**EXERCISE:**
Copy the data precisely, character for character, and leave out every picture.

**AVAILABLE DATA:**
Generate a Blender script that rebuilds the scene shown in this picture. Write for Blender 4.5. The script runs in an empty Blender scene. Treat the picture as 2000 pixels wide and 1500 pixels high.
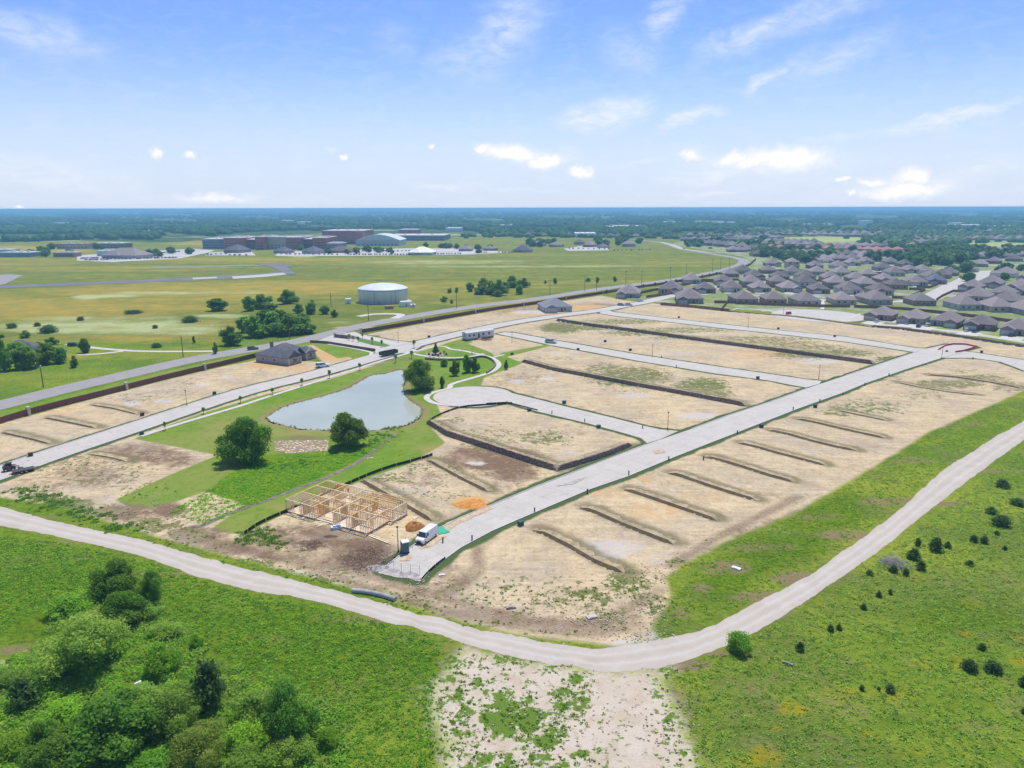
import bpy, bmesh, math, random
import numpy as np
from mathutils import Vector, Matrix
from mathutils.geometry import tessellate_polygon
S = bpy.context.scene
COL = S.collection
rnd = random.Random(7)
NP = np.random.default_rng(11)

# ------------------------------------------------------------------ camera
CAMH = 60.0; FPX = 1400.0
PITCH = math.atan(344.0 / FPX); ROLL = math.radians(-0.13)
cam = bpy.data.cameras.new('camera'); camo = bpy.data.objects.new('camera', cam); COL.objects.link(camo)
RM = Matrix.Rotation(math.pi/2 - PITCH, 3, 'X') @ Matrix.Rotation(ROLL, 3, 'Z')
camo.matrix_world = Matrix.Translation((0, 0, CAMH)) @ RM.to_4x4()
cam.sensor_width = 36; cam.lens = 36 * FPX / 2000; cam.clip_start = 0.5; cam.clip_end = 400000
S.camera = camo

def ray(x, y):
    return RM @ Vector(((x - 1000) / FPX, -(y - 750) / FPX, -1))
def W(x, y, z=0.0):
    """ground position that the survey mark (x, y) stands for"""
    d = ray(x, y); s = (z - CAMH) / d.z
    return Vector((d.x * s, d.y * s, z))
def HT(x, yb, yt):
    """height of an upright thing from its foot and its top"""
    p = W(x, yb); d = ray(x, yt); s = p.y / d.y
    return CAMH + s * d.z

# ------------------------------------------------------------------ sun and sky
SUN_EL = math.radians(66); SUN_AZ = math.radians(10)
sl = bpy.data.lights.new('sun', 'SUN'); sl.energy = 4.6; sl.angle = math.radians(0.53); sl.color = (1, .945, .85)
so = bpy.data.objects.new('sun', sl); COL.objects.link(so)
sd = Vector((math.sin(SUN_AZ) * math.cos(SUN_EL), math.cos(SUN_AZ) * math.cos(SUN_EL), math.sin(SUN_EL)))
so.rotation_euler = sd.to_track_quat('Z', 'Y').to_euler(); so.location = (0, 0, 300)
S.view_settings.view_transform = 'Standard'; S.view_settings.look = 'None'
S.view_settings.exposure = 0.03; S.view_settings.gamma = 1
S.cycles.max_bounces = 6; S.cycles.diffuse_bounces = 4; S.cycles.transparent_max_bounces = 8
S.cycles.volume_bounces = 1; S.cycles.use_denoising = True

class NT:
    """small helper for node trees"""
    def __init__(s, nt): s.t = nt; s.pos = None
    def n(s, typ, _p=None, **kw):
        nd = s.t.nodes.new(typ)
        for k, v in (_p or {}).items(): setattr(nd, k, v)
        for k, v in kw.items():
            k2 = int(k[1:]) if k[0] == 'i' and k[1:].isdigit() else k.replace('_', ' ')
            s.put(nd.inputs[k2], v)
        return nd
    def put(s, sock, v):
        if hasattr(v, 'is_linked') or hasattr(v, 'links'): s.t.links.new(v, sock)
        elif hasattr(v, 'outputs'): s.t.links.new(v.outputs[0], sock)
        else:
            if isinstance(v, (tuple, list)) and len(v) == 3 and sock.type == 'RGBA': v = (*v, 1)
            sock.default_value = v
    def m(s, op, a, b=0.0, c=None):
        nd = s.t.nodes.new('ShaderNodeMath'); nd.operation = op; s.put(nd.inputs[0], a); s.put(nd.inputs[1], b)
        if c is not None: s.put(nd.inputs[2], c)
        return nd.outputs[0]
    def mix(s, f, a, b, mode='MIX'):
        nd = s.t.nodes.new('ShaderNodeMix'); nd.data_type = 'RGBA'; nd.blend_type = mode
        s.put(nd.inputs[0], f); s.put(nd.inputs[6], a); s.put(nd.inputs[7], b); return nd.outputs[2]
    def noise(s, scale, detail=3, rough=.55, vec=None, dist=0.0):
        nd = s.t.nodes.new('ShaderNodeTexNoise'); nd.inputs['Scale'].default_value = scale
        nd.inputs['Detail'].default_value = detail; nd.inputs['Roughness'].default_value = rough
        nd.inputs['Distortion'].default_value = dist
        v = vec if vec is not None else s.P()
        s.t.links.new(v, nd.inputs['Vector']); return nd.outputs['Fac']
    def P(s):
        if s.pos is None: s.pos = s.t.nodes.new('ShaderNodeNewGeometry').outputs['Position']
        return s.pos
    def mr(s, v, a, b, c=0.0, d=1.0, smooth=False):
        nd = s.t.nodes.new('ShaderNodeMapRange')
        if smooth: nd.interpolation_type = 'SMOOTHSTEP'
        for i, x in enumerate((v, a, b, c, d)): s.put(nd.inputs[i], x)
        return nd.outputs[0]
    def sv(s, vec, sc):
        nd = s.t.nodes.new('ShaderNodeVectorMath'); nd.operation = 'MULTIPLY'
        s.t.links.new(vec, nd.inputs[0]); nd.inputs[1].default_value = sc; return nd.outputs[0]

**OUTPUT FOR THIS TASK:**
Generate a Blender script that rebuilds the scene shown in this picture. Write for Blender 4.5. The script runs in an empty Blender scene. Treat the picture as 2000 pixels wide and 1500 pixels high.
import bpy, bmesh, math, random
import numpy as np
from mathutils import Vector, Matrix
from mathutils.geometry import tessellate_polygon
S = bpy.context.scene
COL = S.collection
rnd = random.Random(7)
NP = np.random.default_rng(11)

# ------------------------------------------------------------------ camera
CAMH = 60.0; FPX = 1400.0
PITCH = math.atan(344.0 / FPX); ROLL = math.radians(-0.13)
cam = bpy.data.cameras.new('camera'); camo = bpy.data.objects.new('camera', cam); COL.objects.link(camo)
RM = Matrix.Rotation(math.pi/2 - PITCH, 3, 'X') @ Matrix.Rotation(ROLL, 3, 'Z')
camo.matrix_world = Matrix.Translation((0, 0, CAMH)) @ RM.to_4x4()
cam.sensor_width = 36; cam.lens = 36 * FPX / 2000; cam.clip_start = 0.5; cam.clip_end = 400000
S.camera = camo

def ray(x, y):
    return RM @ Vector(((x - 1000) / FPX, -(y - 750) / FPX, -1))
def W(x, y, z=0.0):
    """ground position that the survey mark (x, y) stands for"""
    d = ray(x, y); s = (z - CAMH) / d.z
    return Vector((d.x * s, d.y * s, z))
def HT(x, yb, yt):
    """height of an upright thing from its foot and its top"""
    p = W(x, yb); d = ray(x, yt); s = p.y / d.y
    return CAMH + s * d.z

# ------------------------------------------------------------------ sun and sky
SUN_EL = math.radians(66); SUN_AZ = math.radians(10)
sl = bpy.data.lights.new('sun', 'SUN'); sl.energy = 4.6; sl.angle = math.radians(0.53); sl.color = (1, .945, .85)
so = bpy.data.objects.new('sun', sl); COL.objects.link(so)
sd = Vector((math.sin(SUN_AZ) * math.cos(SUN_EL), math.cos(SUN_AZ) * math.cos(SUN_EL), math.sin(SUN_EL)))
so.rotation_euler = sd.to_track_quat('Z', 'Y').to_euler(); so.location = (0, 0, 300)
S.view_settings.view_transform = 'Standard'; S.view_settings.look = 'None'
S.view_settings.exposure = 0.03; S.view_settings.gamma = 1
S.cycles.max_bounces = 6; S.cycles.diffuse_bounces = 4; S.cycles.transparent_max_bounces = 8
S.cycles.volume_bounces = 1; S.cycles.use_denoising = True

class NT:
    """small helper for node trees"""
    def __init__(s, nt): s.t = nt; s.pos = None
    def n(s, typ, _p=None, **kw):
        nd = s.t.nodes.new(typ)
        for k, v in (_p or {}).items(): setattr(nd, k, v)
        for k, v in kw.items():
            k2 = int(k[1:]) if k[0] == 'i' and k[1:].isdigit() else k.replace('_', ' ')
            s.put(nd.inputs[k2], v)
        return nd
    def put(s, sock, v):
        if hasattr(v, 'is_linked') or hasattr(v, 'links'): s.t.links.new(v, sock)
        elif hasattr(v, 'outputs'): s.t.links.new(v.outputs[0], sock)
        else:
            if isinstance(v, (tuple, list)) and len(v) == 3 and sock.type == 'RGBA': v = (*v, 1)
            sock.default_value = v
    def m(s, op, a, b=0.0, c=None):
        nd = s.t.nodes.new('ShaderNodeMath'); nd.operation = op; s.put(nd.inputs[0], a); s.put(nd.inputs[1], b)
        if c is not None: s.put(nd.inputs[2], c)
        return nd.outputs[0]
    def mix(s, f, a, b, mode='MIX'):
        nd = s.t.nodes.new('ShaderNodeMix'); nd.data_type = 'RGBA'; nd.blend_type = mode
        s.put(nd.inputs[0], f); s.put(nd.inputs[6], a); s.put(nd.inputs[7], b); return nd.outputs[2]
    def noise(s, scale, detail=3, rough=.55, vec=None, dist=0.0):
        nd = s.t.nodes.new('ShaderNodeTexNoise'); nd.inputs['Scale'].default_value = scale
        nd.inputs['Detail'].default_value = detail; nd.inputs['Roughness'].default_value = rough
        nd.inputs['Distortion'].default_value = dist
        v = vec if vec is not None else s.P()
        s.t.links.new(v, nd.inputs['Vector']); return nd.outputs['Fac']
    def P(s):
        if s.pos is None: s.pos = s.t.nodes.new('ShaderNodeNewGeometry').outputs['Position']
        return s.pos
    def mr(s, v, a, b, c=0.0, d=1.0, smooth=False):
        nd = s.t.nodes.new('ShaderNodeMapRange')
        if smooth: nd.interpolation_type = 'SMOOTHSTEP'
        for i, x in enumerate((v, a, b, c, d)): s.put(nd.inputs[i], x)
        return nd.outputs[0]
    def sv(s, vec, sc):
        nd = s.t.nodes.new('ShaderNodeVectorMath'); nd.operation = 'MULTIPLY'
        s.t.links.new(vec, nd.inputs[0]); nd.inputs[1].default_value = sc; return nd.outputs[0]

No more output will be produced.